Retype every line from the top of the entries down to the one with "scn.camera = cam", both included, and skip the pictures.

>> start Supplied records

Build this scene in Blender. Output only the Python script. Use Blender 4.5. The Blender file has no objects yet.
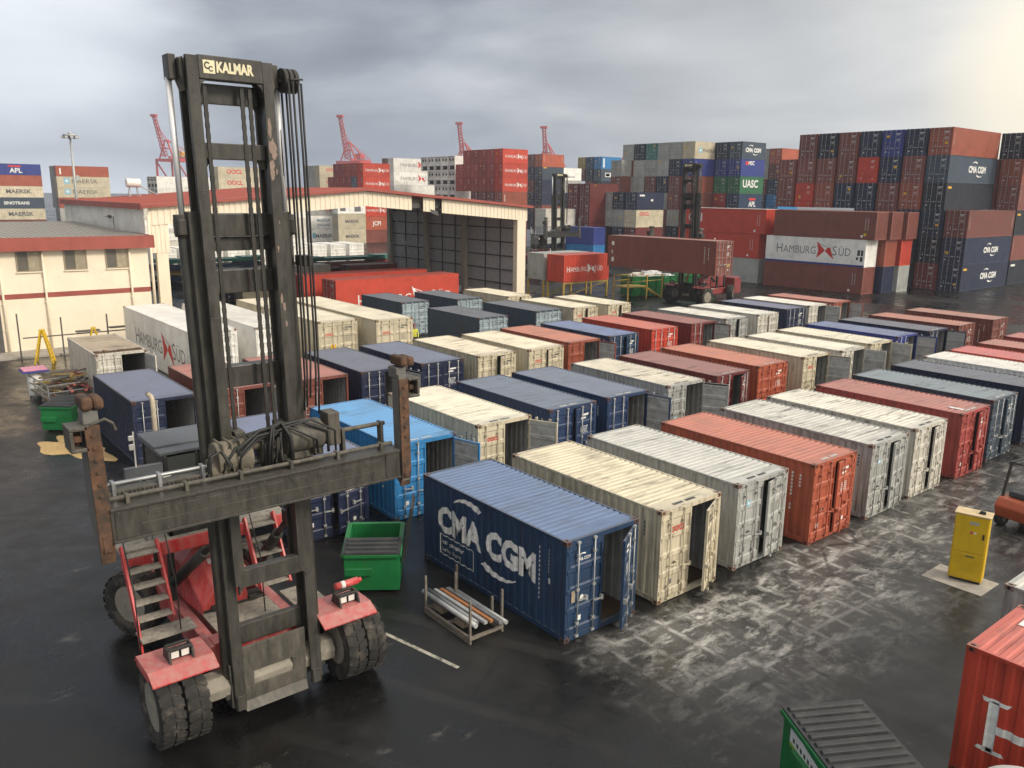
import bpy, bmesh, math, random
from mathutils import Vector, Matrix
random.seed(7)
R = math.radians
scn = bpy.context.scene
COL = scn.collection
PI = math.pi

# ------------------------------------------------------------------ camera
CH, CF, CYAW, CPITCH, CROLL = 10.3974, 821.78, 2.4580649, 0.225856, 0.01226646
_fw = Vector((math.cos(CYAW)*math.cos(CPITCH), math.sin(CYAW)*math.cos(CPITCH), -math.sin(CPITCH)))
_r0 = Vector((math.sin(CYAW), -math.cos(CYAW), 0))
_u0 = _r0.cross(_fw)
_r = _r0*math.cos(CROLL) + _u0*math.sin(CROLL)
_u = _u0*math.cos(CROLL) - _r0*math.sin(CROLL)
camd = bpy.data.cameras.new('camera')
camd.sensor_width = 36.0
camd.lens = CF/1024*36.0
camd.clip_start = 0.1
camd.clip_end = 6000
cam = bpy.data.objects.new('camera', camd)
COL.objects.link(cam)
m = Matrix.Identity(4)
for i in range(3):
    m[i][0] = _r[i]; m[i][1] = _u[i]; m[i][2] = -_fw[i]
m[2][3] = CH
cam.matrix_world = m
scn.camera = cam

# ------------------------------------------------------------------ materials
def srgb(h):
    h = h.lstrip('#')
    o = []
    for i in (0, 2, 4):
        c = int(h[i:i+2], 16)/255
        o.append(c/12.92 if c <= 0.04045 else ((c+0.055)/1.055)**2.4)
    return tuple(o)

def mat_base(name):
    m = bpy.data.materials.new(name)
    m.use_nodes = True
    nt = m.node_tree
    nt.nodes.clear()
    out = nt.nodes.new('ShaderNodeOutputMaterial')
    b = nt.nodes.new('ShaderNodeBsdfPrincipled')
    nt.links.new(b.outputs[0], out.inputs[0])
    return m, nt, b

def N(nt, t, **k):
    n = nt.nodes.new(t)
    for a, v in k.items():
        setattr(n, a, v)
    return n

def mapping(nt, scale, offset_random=True):
    tc = N(nt, 'ShaderNodeTexCoord')
    mp = N(nt, 'ShaderNodeMapping')
    mp.inputs['Scale'].default_value = scale
    nt.links.new(tc.outputs['Object'], mp.inputs[0])
    if offset_random:
        oi = N(nt, 'ShaderNodeObjectInfo')
        cx = N(nt, 'ShaderNodeCombineXYZ')
        mm = N(nt, 'ShaderNodeMath', operation='MULTIPLY')
        mm.inputs[1].default_value = 61.7
        nt.links.new(oi.outputs['Random'], mm.inputs[0])
        nt.links.new(mm.outputs[0], cx.inputs[0]); nt.links.new(mm.outputs[0], cx.inputs[1])
        nt.links.new(cx.outputs[0], mp.inputs[1])
    return mp

def noise(nt, mp, scale, detail=4, rough=0.6):
    n = N(nt, 'ShaderNodeTexNoise')
    n.inputs['Scale'].default_value = scale
    n.inputs['Detail'].default_value = detail
    n.inputs['Roughness'].default_value = rough
    nt.links.new(mp.outputs[0], n.inputs['Vector'])
    return n

def ramp(nt, src, stops):
    r = N(nt, 'ShaderNodeValToRGB')
    el = r.color_ramp.elements
    while len(el) < len(stops):
        el.new(0.5)
    for e, (p, c) in zip(el, stops):
        e.position = p
        e.color = c if len(c) == 4 else (*c, 1)
    nt.links.new(src, r.inputs[0])
    return r

def mixc(nt, fac, a, b, mode='MIX'):
    m = N(nt, 'ShaderNodeMix', data_type='RGBA', blend_type=mode)
    for sock, v in ((m.inputs['Factor'], fac), (m.inputs['A'] if False else m.inputs[6], a), (m.inputs[7], b)):
        if isinstance(v, (int, float)):
            sock.default_value = v
        elif isinstance(v, tuple):
            sock.default_value = v if len(v) == 4 else (*v, 1)
        else:
            nt.links.new(v, sock)
    return m.outputs[2]

def math_(nt, op, a, b=None, clamp=False):
    n = N(nt, 'ShaderNodeMath', operation=op, use_clamp=clamp)
    for i, v in ((0, a), (1, b)):
        if v is None: continue
        if isinstance(v, (int, float)): n.inputs[i].default_value = v
        else: nt.links.new(v, n.inputs[i])
    return n.outputs[0]

W3 = lambda v: (v, v, v, 1)

def paint_mat(name, use_obj=True, color=(.5, .5, .5), rough=.5, wear=.5, grime=1.0, fade=.14, dust=None, metal=0.0, tvar=1.0):
    """weathered sheet-steel paint; colour and wear come from the object itself"""
    m, nt, b = mat_base(name)
    oi = N(nt, 'ShaderNodeObjectInfo')
    base = oi.outputs['Color'] if use_obj else color
    wearv = oi.outputs['Alpha'] if use_obj else wear
    mp1 = mapping(nt, (1, 1, 1))
    n1 = noise(nt, mp1, 0.9, 5, .65)
    tone = ramp(nt, n1.outputs['Fac'], [(.25, W3(1-.30*tvar)), (.5, W3(1-.04*tvar)), (.75, W3(1+.10*tvar))])
    c = mixc(nt, 1.0, base, tone.outputs[0], 'MULTIPLY')
    # sun-bleached chalky paint on upward faces
    geo = N(nt, 'ShaderNodeNewGeometry')
    sep = N(nt, 'ShaderNodeSeparateXYZ')
    nt.links.new(geo.outputs['Normal'], sep.inputs[0])
    up = math_(nt, 'SMOOTH_MIN', math_(nt, 'MAXIMUM', sep.outputs[2], 0.0), 1.0)
    upm = ramp(nt, sep.outputs[2], [(.55, W3(0)), (.75, W3(1))])
    c = mixc(nt, math_(nt, 'MULTIPLY', upm.outputs[0], fade), c, (.62, .60, .56))
    # rain streaks down the walls
    mp2 = mapping(nt, (5.5, 5.5, .35))
    n2 = noise(nt, mp2, 1.6, 3, .6)
    st = ramp(nt, n2.outputs['Fac'], [(.48, W3(0)), (.72, W3(.55*grime))])
    wall = math_(nt, 'SUBTRACT', 1.0, upm.outputs[0])
    c = mixc(nt, math_(nt, 'MULTIPLY', math_(nt, 'MULTIPLY', st.outputs[0], wall), math_(nt, 'ADD', wearv, .15)), c, (.045, .036, .028))
    # dirt lying across the roof ribs
    mp3 = mapping(nt, (3.4, .42, 1))
    n3 = noise(nt, mp3, 1.5, 5, .7)
    sr = ramp(nt, n3.outputs['Fac'], [(.50, W3(0)), (.66, W3(.85*grime))])
    loc = ramp(nt, noise(nt, mp1, .55, 3, .5).outputs['Fac'], [(.42, W3(.12)), (.60, W3(1))])
    srl = math_(nt, 'MULTIPLY', sr.outputs[0], loc.outputs[0])
    c = mixc(nt, math_(nt, 'MULTIPLY', math_(nt, 'MULTIPLY', srl, upm.outputs[0]), math_(nt, 'ADD', wearv, .1)), c, (.05, .042, .034))
    # rust
    # rust runs below the seams
    mp6 = mapping(nt, (7.0, 7.0, .30))
    n6 = noise(nt, mp6, 1.3, 5, .68)
    rs = ramp(nt, n6.outputs['Fac'], [(.60, W3(0)), (.72, W3(.8))])
    c = mixc(nt, math_(nt, 'MULTIPLY', math_(nt, 'MULTIPLY', rs.outputs[0], wall), wearv), c, (.13, .055, .028))
    mp4 = mapping(nt, (1.6, 1.6, .9))
    n4 = noise(nt, mp4, 2.6, 8, .72)
    thr = math_(nt, 'SUBTRACT', .78, math_(nt, 'MULTIPLY', wearv, .18))
    rf = math_(nt, 'MULTIPLY', math_(nt, 'SUBTRACT', n4.outputs['Fac'], thr), 9.0, True)
    rustc = ramp(nt, n1.outputs['Fac'], [(.35, (.045, .020, .012)), (.65, (.17, .062, .026))])
    c = mixc(nt, rf, c, rustc.outputs[0])
    if dust:
        mp5 = mapping(nt, (2.2, 2.2, .55))
        n5 = noise(nt, mp5, 3.0, 6, .7)
        df = ramp(nt, n5.outputs['Fac'], [(.38, W3(0)), (.7, W3(dust[1]))])
        c = mixc(nt, df.outputs[0], c, dust[0])
    nt.links.new(c, b.inputs['Base Color'])
    rr = ramp(nt, n1.outputs['Fac'], [(.3, W3(max(.15, rough-.12))), (.7, W3(min(1, rough+.15)))])
    r2 = mixc(nt, rf, rr.outputs[0], W3(.9))
    nt.links.new(r2, b.inputs['Roughness'])
    b.inputs['Metallic'].default_value = metal
    b.inputs['Specular IOR Level'].default_value = .4
    bp = N(nt, 'ShaderNodeBump')
    bp.inputs['Strength'].default_value = .35
    bp.inputs['Distance'].default_value = .05
    dn = noise(nt, mp1, 1.7, 3, .5)
    nt.links.new(math_(nt, 'ADD', math_(nt, 'MULTIPLY', n4.outputs['Fac'], .10), dn.outputs['Fac']), bp.inputs['Height'])
    nt.links.new(bp.outputs[0], b.inputs['Normal'])
    return m

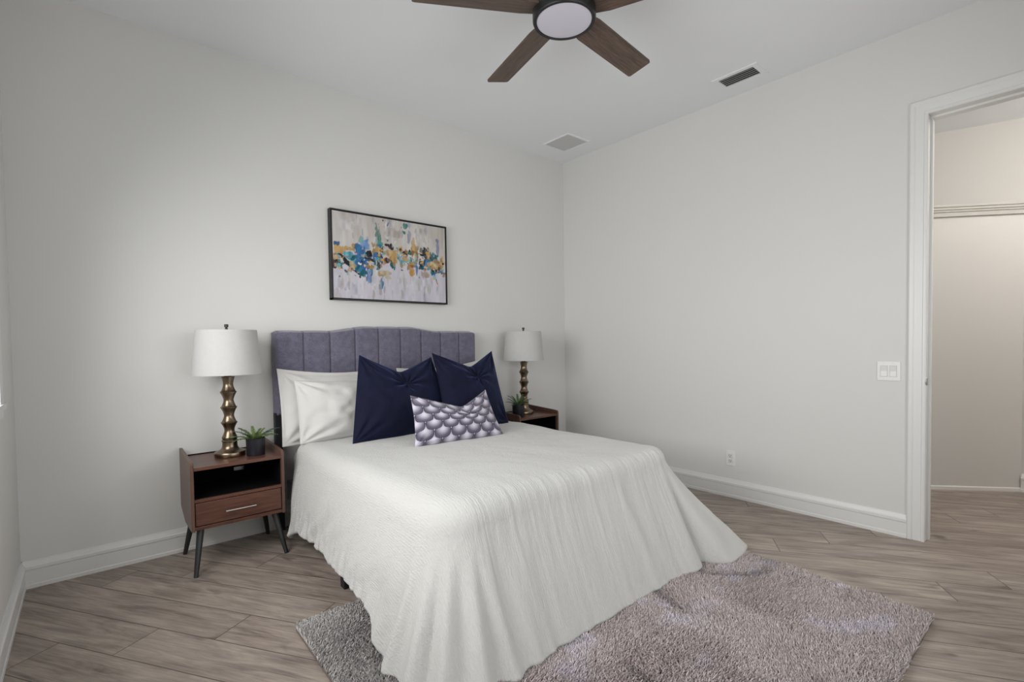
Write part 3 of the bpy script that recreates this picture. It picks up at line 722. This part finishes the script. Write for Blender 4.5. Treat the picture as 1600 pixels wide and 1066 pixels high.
# duvet: rings that run out from a spine to the edge of the bed top, then down to the hem
def duvet():
    ZT = .608
    x0, x1, yh, yf = -2.785, -1.225, -.335, -1.99       # edge of the flat top
    rl, rr_ = .20, .13                                  # plan radius of the two foot corners
    # perimeter: left side head->foot, foot left->right, right side foot->head
    P = []; N = []
    def seg(a, b, n, nn):
        for k in range(n):
            t = k/n; P.append((a[0]+(b[0]-a[0])*t, a[1]+(b[1]-a[1])*t)); N.append(nn)
    def arc(c, rc, a0, a1, n):
        for k in range(n):
            a = R(a0+(a1-a0)*k/n); P.append((c[0]+rc*math.cos(a), c[1]+rc*math.sin(a))); N.append((math.cos(a), math.sin(a)))
    nL, nC, nF, nR = 300, 160, 300, 300
    seg((x0, yh), (x0, yf+rl), nL, (-1, 0)); arc((x0+rl, yf+rl), rl, 180, 270, nC)
    seg((x0+rl, yf), (x1-rr_, yf), nF, (0, -1)); arc((x1-rr_, yf+rr_), rr_, 270, 360, nC)
    seg((x1, yf+rr_), (x1, yh), nR, (1, 0)); P.append((x1, yh)); N.append((1, 0))
    P = np.array(P); N = np.array(N); n = len(P)
    dl = np.hypot(*(np.diff(P, axis=0).T)); dl = dl*np.where((np.abs(N[:-1, 0])*np.abs(N[:-1, 1])) > 1e-6, 2.4, 1)   # corners hold extra cloth
    s = np.concatenate([[0], np.cumsum(dl)]); px, py = P[:, 0], P[:, 1]
    sL, sA, sB, sC = s[nL], s[nL+nC], s[nL+nC+nF], s[nL+2*nC+nF]; sH = s[-1]
    def curve(pts, w_=31):
        a = np.array(pts); y = np.interp(s, a[:, 0], a[:, 1]); k_ = np.hanning(w_+2)[1:-1]; k_ /= k_.sum()
        return np.convolve(np.pad(y, w_//2, 'edge'), k_, 'valid')
    sideL = curve([(0, 1), (sL-.02, 1), (sL+.16, 0), (sH, 0)]); footw = curve([(0, 0), (sA-.15, 0), (sA+.05, 1), (sB-.02, 1), (sB+.08, 0), (sH, 0)])
    cl = curve([(0, 0), (sL-.22, 0), ((sL+sA)/2, 1), (sA+.22, 0), (sH, 0)]); cr = curve([(0, 0), (sB-.02, 0), ((sB+sC)/2, 1), (sC+.1, 0), (sH, 0)])
    m1, m2 = (sL+sA)/2, (sB+sC)/2
    hem = curve([(0, .085), (.06, .115), (.22, .160), (.7, .178), (1.05, .172), (1.28, .155), (sL-.10, .10), (sL, .030), (sL+.1, .035), (sA, .035), (sB, .035), (sC-.03, .035), (sC+.05, .04), (sC+.3, .10), (sH, .16)], 21)
    fl = curve([(0, .105), (.3, .098), (.5, .098), (1.0, .115), (sL-.15, .14), (sL, .155), (sL+.12, .185), (m1+.02, .250), (sA-.04, .225), (sA+.12, .205), (sA+.5, .200), (sB-.35, .200), (sB-.10, .215), (sB+.03, .232), (sB+.07, .235), (sB+.105, .330), (m2+.02, .47), (sC-.08, .45), (sC+.0, .31), (sC+.10, .17), (sH, .08)], 15)
    Rr = curve([(0, .075), (.35, .13), (sL-.1, .18), (m1, .175), (sA+.1, .135), (sB-.3, .105), (m2, .085), (sH, .085)], 61)      # roundover radius
    nt, nr, nsk = 60, 22, 80
    rows = []; UVr = []
    k1, k2 = nL+nC//2, nF+nC; ia = np.arange(n)
    spx = np.interp(ia, [0, k1, k1+k2, n-1], [CX-.4, CX-.4, CX+.4, CX+.4]); spy = np.interp(ia, [0, k1, k1+k2, n-1], [yh, -1.58, -1.58, yh])
    def topz(x, y):
        dome = .010*np.sin(np.pi*np.clip((x-x0)/(x1-x0), 0, 1))**.7
        return ZT+dome+.007*vnoise(x*2.6+3, y*2.4, 4)+.004*vnoise(x*6+y*3, y*6-x*2, 8)+.0016*vnoise(x*17+y*6, y*11, 2)
    for k in range(nt):
        t = k/(nt-1); t = 1-(1-t)**1.25
        ex, ey = px-N[:, 0]*Rr, py-N[:, 1]*Rr
        x = spx+(ex-spx)*t; y = spy+(ey-spy)*t
        rows.append(np.stack([x, y, topz(x, y)], 1)); UVr.append(np.stack([x, y], 1))
    zedge = topz(px-N[:, 0]*Rr, py-N[:, 1]*Rr)
    foot_wr = footw*.0026*(vnoise(s*38, s*0+.5, 71)+.7*vnoise(s*75, s*0+1.5, 72))
    # roundover: the slope eases in and out, so no hard line where the top meets the side
    TH = R(77); wq = np.linspace(0, 1, 401); thq = TH*(3*wq**2-2*wq**3)
    cx_ = np.concatenate([[0], np.cumsum((np.cos(thq[1:])+np.cos(thq[:-1]))/2)])/400; cz_ = np.concatenate([[0], np.cumsum((np.sin(thq[1:])+np.sin(thq[:-1]))/2)])/400
    LR = Rr/cx_[-1]
    for k in range(1, nr+1):
        w_ = k/nr; hx_, hz_ = np.interp(w_, wq, cx_), np.interp(w_, wq, cz_)
        off = LR*hx_-Rr+foot_wr*w_; dz = LR*hz_-foot_wr*sstep(0, .5, w_)
        x = px+N[:, 0]*off; y = py+N[:, 1]*off; rows.append(np.stack([x, y, zedge-dz], 1)); UVr.append(np.stack([px+N[:, 0]*(LR*w_-Rr), py+N[:, 1]*(LR*w_-Rr)], 1))
    offE = foot_wr*1.0; zE = zedge-LR*cz_[-1]+foot_wr
    def bumpf(c, w_): return np.exp(-((s-c)/w_)**2)
    crease = s[(np.abs(px+1.80)+np.abs(py-yf)*9).argmin()]
    for k in range(1, nsk+1):
        t = k/nsk; one = np.full(n, t)
        z = zE+(hem-zE)*t
        prof = .42*t+.58*t**1.6; lobe = t**1.28
        flare = (fl-offE)*(prof*(1-cr)+lobe*cr)+.012*np.sin(np.pi*t)
        amp = float(sstep(.05, .8, t))
        diag = vnoise(s*7.5+t*2.2, one*1.7+s*.6, 11)+.55*vnoise(s*17+t*5.0, one*2.6, 12)           # slanting slack on the left side
        vert = vnoise(s*10, one*.8, 13)+.5*vnoise(s*24, one*1.1, 14)
        fine = vnoise(s*52+t*3, one*3, 15)
        fan = np.sin(2*np.pi*(s-m1)/.155+.9*vnoise(s*5, one*1.2, 16)+1.0)
        fo = sideL*(.0115*diag*float(sstep(.2, .85, t))+.0012*fine)
        fo = fo+sideL*.0065*(vnoise(s*24-t*4, one*2.0, 31)+.5*vnoise(s*48-t*6, one*3, 32))*float(sstep(.55, 1, t))
        fo = fo+footw*(.0075*vert*amp+.0016*fine*(1-.5*t))
        fo = fo+cl*(.026*fan*amp+.011*vert*amp)+.010*bumpf(sA+.12, .16)*vnoise(s*17, one*.6, 18)*float(sstep(.02, .4, t))
        cs = crease+.02+.12*t
        fo = fo+.013*float(sstep(0, .2, t))*(1-.6*t)*(bumpf(cs, .040)-1.0*bumpf(cs+.065, .035))
        gs = sB+.062+.0*t
        fo = fo-.045*float(sstep(.03, .7, t))*bumpf(gs, .028)+.010*float(sstep(.05, .6, t))*bumpf(gs-.10, .06)
        fo = fo+cr*(.013*vnoise(s*11, one*1.3, 19)+.006*vnoise(s*24+t*6, one*4, 20))*amp
        hemr = float(sstep(.86, 1, t))*(sideL*.004+footw*.003+cr*.006)*(vnoise(s*22, s*0+.3, 23)+.6*vnoise(s*45, s*0+.3, 24))
        off = offE+flare+fo+hemr
        zz = z+float(sstep(.55, 1, t))*sideL*.010*(vnoise(s*9, s*0+3.3, 25)+.7*vnoise(s*20, s*0+.7, 26))*sstep(0, .2, s)
        ysh = -.115*float(sstep(0, 1, t))*np.exp(-(s/.20))
        x = px+N[:, 0]*off; y = py+N[:, 1]*off+ysh
        rows.append(np.stack([x, y, np.maximum(zz, .030)], 1)); UVr.append(np.stack([px+N[:, 0]*(LR-Rr+t*.45), py+N[:, 1]*(LR-Rr+t*.45)], 1))
    # rolled hem
    last = rows[-1]
    for a in (40, 80, 120, 160, 200):
        r_ = .016; q = last.copy(); off = r_*(math.cos(R(a))-1); q[:, 0] += N[:, 0]*off; q[:, 1] += N[:, 1]*off; q[:, 2] = np.maximum(q[:, 2]-r_*.8*math.sin(R(a)), .022); rows.append(q); UVr.append(UVr[-1]+np.array([0, .01]))
    nrw = len(rows); q = grid_quads(nrw, n)
    gx, gy = np.meshgrid(spx[k1:k1+k2+1], spy[:k1+1], indexing='ij')                            # middle of the top
    rows.append(np.stack([gx, gy, topz(gx, gy)], -1).reshape(-1, 3)); UVr.append(np.stack([gx, gy], -1).reshape(-1, 2))
    q = np.concatenate([q, grid_quads(*gx.shape)+nrw*n])
    V = np.concatenate(rows); U_ = np.concatenate(UVr)
    o = np_mesh('duvet', V, q[:, ::-1], M['duvet']); set_uv(o, U_)
    bmx = bmesh.new(); bmx.from_mesh(o.data); bmesh.ops.remove_doubles(bmx, verts=bmx.verts, dist=.00002)
    bmesh.ops.recalc_face_normals(bmx, faces=bmx.faces)
    if sum(f.normal.z*f.calc_area() for f in bmx.faces) < 0: bmesh.ops.reverse_faces(bmx, faces=bmx.faces)
    for f in bmx.faces: f.smooth = True
    bmx.to_mesh(o.data); bmx.free()
    tag(o, 'white crinkled cotton duvet draped over the bed to the floor', 'duvet')
    sd = o.modifiers.new('thickness', 'SOLIDIFY'); sd.thickness = .006; sd.offset = -1
    return o
duvet()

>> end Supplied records

The response:
Build this scene in Blender. Output only the Python script. Use Blender 4.5. The Blender file has no objects yet.
import bpy, bmesh, math, random
from mathutils import Vector, Matrix
random.seed(7)
R = math.radians
scn = bpy.context.scene
COL = scn.collection
PI = math.pi

# ------------------------------------------------------------------ camera
CH, CF, CYAW, CPITCH, CROLL = 10.3974, 821.78, 2.4580649, 0.225856, 0.01226646
_fw = Vector((math.cos(CYAW)*math.cos(CPITCH), math.sin(CYAW)*math.cos(CPITCH), -math.sin(CPITCH)))
_r0 = Vector((math.sin(CYAW), -math.cos(CYAW), 0))
_u0 = _r0.cross(_fw)
_r = _r0*math.cos(CROLL) + _u0*math.sin(CROLL)
_u = _u0*math.cos(CROLL) - _r0*math.sin(CROLL)
camd = bpy.data.cameras.new('camera')
camd.sensor_width = 36.0
camd.lens = CF/1024*36.0
camd.clip_start = 0.1
camd.clip_end = 6000
cam = bpy.data.objects.new('camera', camd)
COL.objects.link(cam)
m = Matrix.Identity(4)
for i in range(3):
    m[i][0] = _r[i]; m[i][1] = _u[i]; m[i][2] = -_fw[i]
m[2][3] = CH
cam.matrix_world = m
scn.camera = cam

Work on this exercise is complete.